Framework
The Intra-Day Momentum Method Framework
A structured, mathematical approach to understanding intraday market behavior.
Why Traditional Trading Methods Fall Short
Most trading approaches rely on interpretation.
Indicators lag. Patterns are subjective. Two traders can look at the same chart and reach completely different conclusions.
This creates inconsistency — not because of the individual, but because the framework itself is not measurable.
From Interpretation to Measurement
The Intra-Day Momentum Method was developed to answer a simple question:
Can intraday market behavior be defined mathematically?
Instead of asking “What does this look like?”, the framework asks:
What can be measured?
This shift transforms analysis from interpretation into structured evaluation.

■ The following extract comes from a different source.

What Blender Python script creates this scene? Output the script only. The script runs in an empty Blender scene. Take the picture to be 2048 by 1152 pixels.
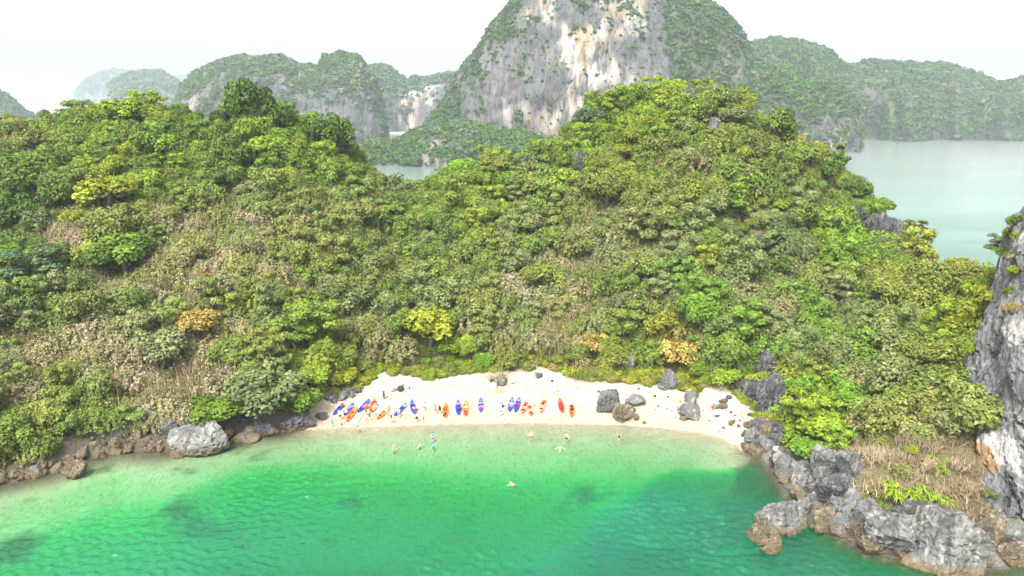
import bpy, math, random
import numpy as np
from mathutils import Vector, Matrix

rng = np.random.default_rng(7)
random.seed(7)
scn = bpy.context.scene
COL = scn.collection

# ------------------------------------------------------------------ camera
CAM_H, PITCH, FPX = 45.0, math.radians(14.8), 1365.0
CP, SP = math.cos(PITCH), math.sin(PITCH)
cam = bpy.data.cameras.new("camera")
cam.sensor_width = 36.0
cam.lens = 36.0 * FPX / 2048.0
cam.clip_start, cam.clip_end = 0.5, 30000.0
camo = bpy.data.objects.new("camera", cam)
camo.location = (0, 0, CAM_H)
camo.rotation_euler = (math.pi / 2 - PITCH, 0, 0)
COL.objects.link(camo)
scn.camera = camo

# ------------------------------------------------------------------ sky, sun, exposure
SUN_EL, SUN_AZ = math.radians(56), math.radians(-155)      # azimuth measured from +Y towards +X: behind the camera, to its left
w = bpy.data.worlds.new("World")
scn.world = w
w.use_nodes = True
wn = w.node_tree
wn.nodes.clear()
sky = wn.nodes.new("ShaderNodeTexSky")
sky.sky_type = 'NISHITA'
sky.sun_disc = False
sky.sun_elevation = SUN_EL
sky.sun_rotation = SUN_AZ
sky.altitude = 0
sky.air_density, sky.dust_density, sky.ozone_density = 1.0, 6.0, 1.0
hs = wn.nodes.new("ShaderNodeHueSaturation")
hs.inputs['Saturation'].default_value = 0.08              # overcast: the cloud layer takes nearly all the colour out
bg = wn.nodes.new("ShaderNodeBackground")
bg.inputs['Strength'].default_value = 0.125
wo = wn.nodes.new("ShaderNodeOutputWorld")
wn.links.new(sky.outputs[0], hs.inputs['Color'])
wn.links.new(hs.outputs[0], bg.inputs['Color'])
wn.links.new(bg.outputs[0], wo.inputs['Surface'])
sun = bpy.data.lights.new("sun", 'SUN')
sun.energy = 1.5
sun.angle = math.radians(12)
sun.color = (1.0, 0.96, 0.9)
suno = bpy.data.objects.new("sun", sun)
sd = Vector((math.sin(SUN_AZ) * math.cos(SUN_EL), math.cos(SUN_AZ) * math.cos(SUN_EL), math.sin(SUN_EL)))
suno.rotation_euler = sd.to_track_quat('Z', 'Y').to_euler()
suno.location = (0, 0, 150)
COL.objects.link(suno)
scn.view_settings.view_transform = 'Standard'
scn.view_settings.look = 'None'
scn.view_settings.exposure = 1.98
scn.view_settings.gamma = 1.0
scn.view_settings.use_curve_mapping = False
cy = scn.cycles
cy.max_bounces, cy.diffuse_bounces, cy.glossy_bounces = 6, 2, 2
cy.transmission_bounces, cy.transparent_max_bounces, cy.volume_bounces = 3, 12, 2
cy.use_denoising = True
cy.caustics_reflective = cy.caustics_refractive = False

# ------------------------------------------------------------------ numeric helpers
def ray(px, py):
    u, v = (np.asarray(px, float) - 1024) / FPX, (576 - np.asarray(py, float)) / FPX
    return u, CP + v * SP, -SP + v * CP
def at_y(px, py, Y):
    a, b, c = ray(px, py); t = np.asarray(Y, float) / b
    return np.stack([a * t, b * t, CAM_H + c * t], -1)
def at_z(px, py, z):
    a, b, c = ray(px, py); t = (np.asarray(z, float) - CAM_H) / c
    return np.stack([a * t, b * t, CAM_H + c * t], -1)
def proj(P):
    P = np.asarray(P, float); x, y, z = P[..., 0], P[..., 1], P[..., 2] - CAM_H
    d = np.maximum(y * CP - z * SP, 0.1)
    return 1024 + FPX * x / d, 576 - FPX * (y * SP + z * CP) / d, d

_perm = np.random.default_rng(3).permutation(256).astype(np.int32)
_perm = np.concatenate([_perm, _perm, _perm])
_grad = np.random.default_rng(4).normal(size=(256, 3)); _grad /= np.linalg.norm(_grad, axis=1, keepdims=True)
def perlin(p):
    p = np.asarray(p, float); i = np.floor(p).astype(np.int32); f = p - i; i &= 255
    s = f * f * f * (f * (f * 6 - 15) + 10); out = 0
    for dx in (0, 1):
        wx = s[..., 0] if dx else 1 - s[..., 0]
        for dy in (0, 1):
            wy = s[..., 1] if dy else 1 - s[..., 1]
            for dz in (0, 1):
                wz = s[..., 2] if dz else 1 - s[..., 2]
                g = _grad[_perm[_perm[_perm[i[..., 0] + dx] + i[..., 1] + dy] + i[..., 2] + dz] & 255]
                out = out + wx * wy * wz * ((f[..., 0] - dx) * g[..., 0] + (f[..., 1] - dy) * g[..., 1] + (f[..., 2] - dz) * g[..., 2])
    return out * 1.6
def fbm(p, octv=4, ridged=False, gain=.5):
    p = np.asarray(p, float); a, s, o = 1.0, 0.0, 0
    for k in range(octv):
        n = perlin(p * 2.03 ** k + 17.3 * k)
        o = o + a * ((1 - 2 * np.abs(n)) if ridged else n); s += a; a *= gain
    return o / s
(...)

Turning Market Movement Into Measurable Structure
The framework defines:
- levels relative to the session open
- movement as a function of distance
- patterns based on repeatable, measurable behavior
This allows for:
- mathematical definition of patterns
- objective testing of hypotheses
- consistent evaluation of outcomes
A Structured Approach to Intraday Analysis
Rather than reacting to price, the framework defines structure before movement occurs.

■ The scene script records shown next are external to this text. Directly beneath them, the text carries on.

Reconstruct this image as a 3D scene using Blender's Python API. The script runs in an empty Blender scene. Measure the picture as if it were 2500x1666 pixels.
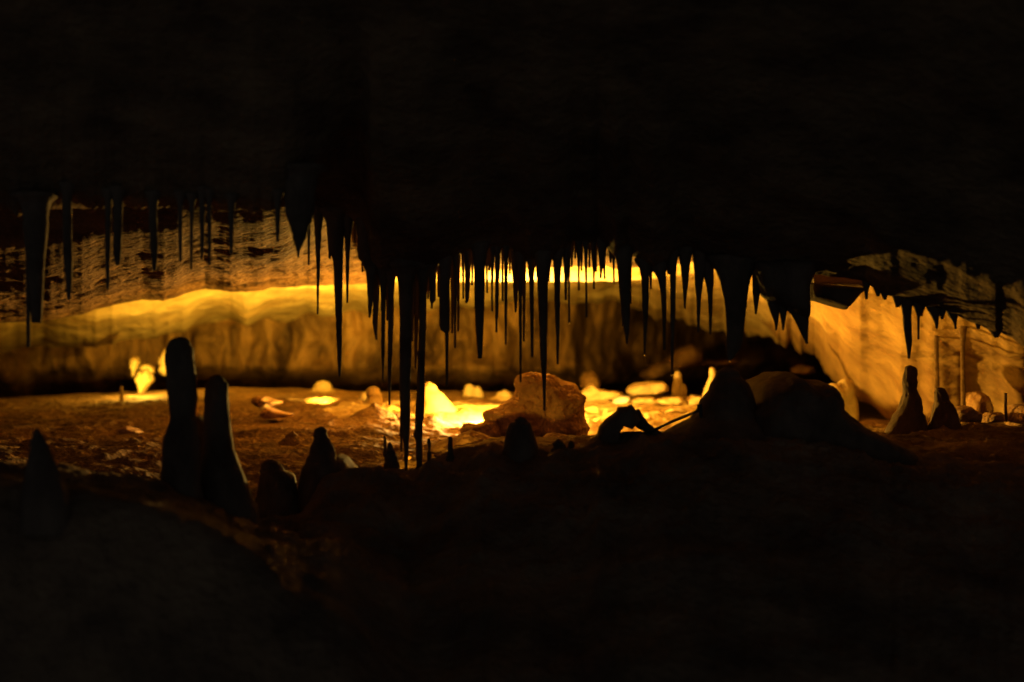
import bpy, math, random
import numpy as np
from mathutils import Vector

random.seed(7)
rng = np.random.default_rng(11)
scene = bpy.context.scene
COL = scene.collection
F = 3472.2            # focal length in photo pixels (2500 px wide, 50 mm lens on 36 mm)

def at(px, py, d):    # a direction in the photo and a distance -> a point in metres
    return Vector(((px - 1250) / F * d, d, (833 - py) / F * d))

# ------------------------------------------------------------ camera
cam = bpy.data.cameras.new('camera')
cam.lens = 50; cam.sensor_width = 36
cam.clip_start = 0.05; cam.clip_end = 100
cam.dof.use_dof = True
cam.dof.focus_distance = 4.7
cam.dof.aperture_fstop = 1.9
camo = bpy.data.objects.new('camera', cam); COL.objects.link(camo)
camo.location = (0, 0, 0); camo.rotation_euler = (math.radians(90), 0, 0)
scene.camera = camo

# ------------------------------------------------------------ world: faint cool ambient fill, added to lift the blacks
world = bpy.data.worlds.new('World'); scene.world = world; world.use_nodes = True
bg = world.node_tree.nodes['Background']
bg.inputs['Color'].default_value = (0.84, 1.05, 1.42, 1)
bg.inputs['Strength'].default_value = 0.041

# ------------------------------------------------------------ the cave's hidden electric lamps, plus a few added spots
def point_lamp(name, p, watts, colour, radius=0.03):
    l = bpy.data.lights.new(name, 'POINT'); l.energy = watts; l.color = colour; l.shadow_soft_size = radius
    o = bpy.data.objects.new(name, l); COL.objects.link(o); o.location = p
    return o
def spot_lamp(name, p, target, watts, colour, size, blend=0.8, radius=0.04):
    l = bpy.data.lights.new(name, 'SPOT'); l.energy = watts; l.color = colour
    l.spot_size = math.radians(size); l.spot_blend = blend; l.shadow_soft_size = radius
    o = bpy.data.objects.new(name, l); COL.objects.link(o); o.location = p
    o.rotation_euler = (Vector(target) - Vector(p)).to_track_quat('-Z', 'Y').to_euler()
    return o
AMBER = (1.0, 0.50, 0.035)
GOLD = (1.0, 0.60, 0.06)
point_lamp('lamp', at(1243, 996, 6.6), 240, (1.0, 0.55, 0.07))
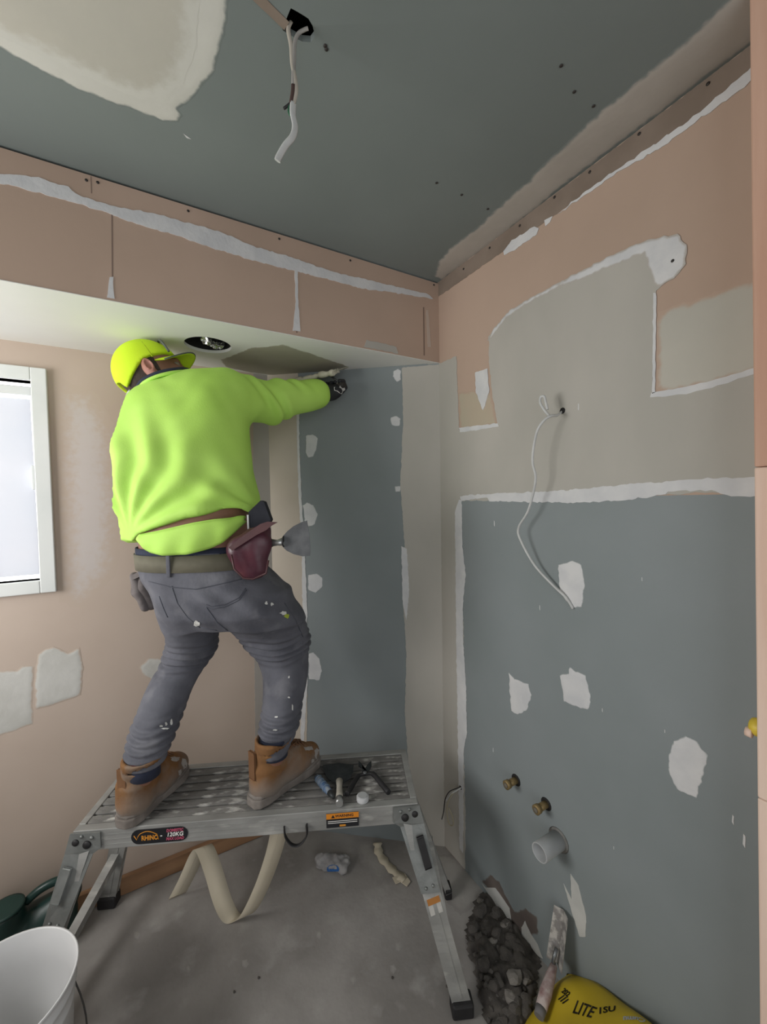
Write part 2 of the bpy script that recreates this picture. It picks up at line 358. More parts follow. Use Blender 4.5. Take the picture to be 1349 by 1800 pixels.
for pts in ([(992, 1553), (1006, 1580), (1004, 1535), (1018, 1556), (1024, 1580), (1032, 1612), (1030, 1646), (1020, 1646), (1012, 1620)],
            [(848, 1552), (855, 1560), (872, 1560), (886, 1580), (897, 1596), (902, 1630), (890, 1612), (872, 1590)],
            [(924, 1618), (934, 1640), (946, 1660), (955, 1684), (936, 1672), (918, 1645), (918, 1630)]):
    patch('torn_paper_patch', wr, 'right', pts, .0014, M('torn_white_paper', '#b9bab6', '#c6c6c2', 12, .9, .1), .002, base=.0012, step=.008)
patch('water_stain', wr, 'right', [(846, 1548), (862, 1535), (880, 1548), (890, 1572), (905, 1600), (925, 1595), (945, 1610), (950, 1640), (930, 1652), (905, 1634), (880, 1590)], .0006, M('stained_board', '#5d5450', '#6b625c', 12, .9), .004, base=.0013, feather=.012, sub='board')
for x, y, a in ((1018, 715, .012), (1060, 1248, .006), (950, 1068, .009), (1130, 1018, .006), (868, 1318, .009), (1290, 1440, .012), (1310, 1477, .016), (1080, 1490, .005), (870, 920, .012), (1170, 1285, .005)):
    p = on('right', x, y); patch('plaster_fleck', wr, 'right', [p+Vector((0, q*a*.3, r*a)) for q, r in ((-.5, -1), (.5, -.6), (.4, .9), (-.4, .7))], .001, m_white, .001, base=.0012, world=True)

# ---- ceiling compound
patch('ceiling_compound', ceil, 'ceil', [(762, 486), (770, 460), (790, 436), (840, 398), (890, 350), (905, 335), (925, 322), (950, 293), (985, 262), (1030, 218), (1090, 165), (1140, 125), (1180, 90), (1220, 55), (1260, 15), (1300, -30), (1345, -60), (1350, 50), (1318, 79), (1143, 213), (1008, 313), (883, 416), (777, 494)], .0015, M('strip_compound', '#aaa49c', '#b5afa7', 5, .9, .15, 40), .004, feather=.02)
patch('ceiling_compound', ceil, 'ceil', [(-160, 10), (0, 86), (50, 112), (140, 160), (230, 192), (288, 214), (312, 214), (322, 204), (314, 194), (345, 168), (375, 128), (395, 60), (403, 0), (405, -60), (380, -140), (-160, -140)], .0014, M('ceiling_compound_edge', '#c7c6bf', '#cecdc6', 6, .9, .15, 40), .004, feather=.014, label='pale rounded compound patch on the ceiling')
patch('dried_skim', ceil, 'ceil', [(-160, -20), (0, 62), (80, 100), (160, 138), (245, 172), (290, 168), (325, 140), (345, 80), (352, 0), (350, -140), (-160, -140)], .0008, m_ccream, .004, base=.0016, feather=.06, sub='edge')
patch('bare_paper_strip', ceil, 'ceil', [(430, -15), (455, -15), (508, 38), (500, 52)], .0010, m_brownstrip, .001)
patch('plaster_fleck', ceil, 'ceil', [(322, 234), (330, 240), (336, 244), (328, 242)], .001, m_white, .001)
# ---- bulkhead face
patch('compound_band', bh, 'face', [(-420, 168), (-200, 246), (-60, 290), (0, 306), (40, 309), (70, 314), (120, 330), (140, 345), (200, 363), (260, 374), (300, 384), (360, 400), (400, 413), (450, 435), (520, 455), (560, 470), (600, 482), (650, 493), (700, 505), (755, 518), (762, 526), (700, 516), (640, 508), (580, 492), (520, 477), (440, 457), (380, 438), (300, 411), (240, 394), (180, 371), (130, 357), (80, 343), (30, 328), (-60, 312), (-200, 264), (-420, 190)], .002, m_white, .004)
for x, y0, y1, w in ((197, 372, 520, 1.2), (521, 470, 585, 1.2), (303-143, 310, 340, .8), (745, 540, 625, 1.0)):
    patch('board_joint', bh, 'face', [(x-w, y0), (x+w, y0), (x+w+1, y1), (x-w+1, y1)], .0005, M('joint_line', '#7d6a5f'), 0)
patch('plaster_patch', bh, 'face', [(193, 488), (199, 488), (201, 525), (188, 523), (190, 510)], .0016, m_white, .002)
patch('plaster_patch', bh, 'face', [(518, 468), (523, 470), (524, 520), (528, 583), (515, 582), (520, 530)], .0016, m_white, .002)
patch('plaster_patch', bh, 'face', [(645, 598), (665, 602), (680, 605), (697, 610), (700, 622), (640, 610)], .0016, m_cream, .003)
patch('plaster_patch', bh, 'face', [(749, 545), (753, 545), (758, 610), (752, 610)], .0008, m_pinkL, .002)
# ---- soffit compound
patch('wet_compound_patch', bh, 'soffit', [(385, 632), (412, 622), (440, 610), (470, 608), (500, 604), (520, 612), (540, 618), (575, 630), (600, 638), (616, 645), (600, 655), (560, 663), (500, 662), (440, 655), (395, 645)], .0012, m_wet, .004, feather=.016)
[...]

Behavior is then evaluated based on how price interacts with that structure.
This creates a consistent basis for studying:
- directional tendencies
- range expansion
- reversal behavior
- intraday pattern development
This Is Not a Trading System
The framework does not generate signals or provide trade recommendations.
It allows for the definition of patterns, the testing of strategies, and the evaluation of outcomes within a consistent structure.
It is a research framework — not a predictive model.
Where Probability Meets Structure
The goal is not prediction.
The goal is consistency, measurement, and repeatability.
When market behavior is defined mathematically, analysis becomes structured, testable, and comparable across time.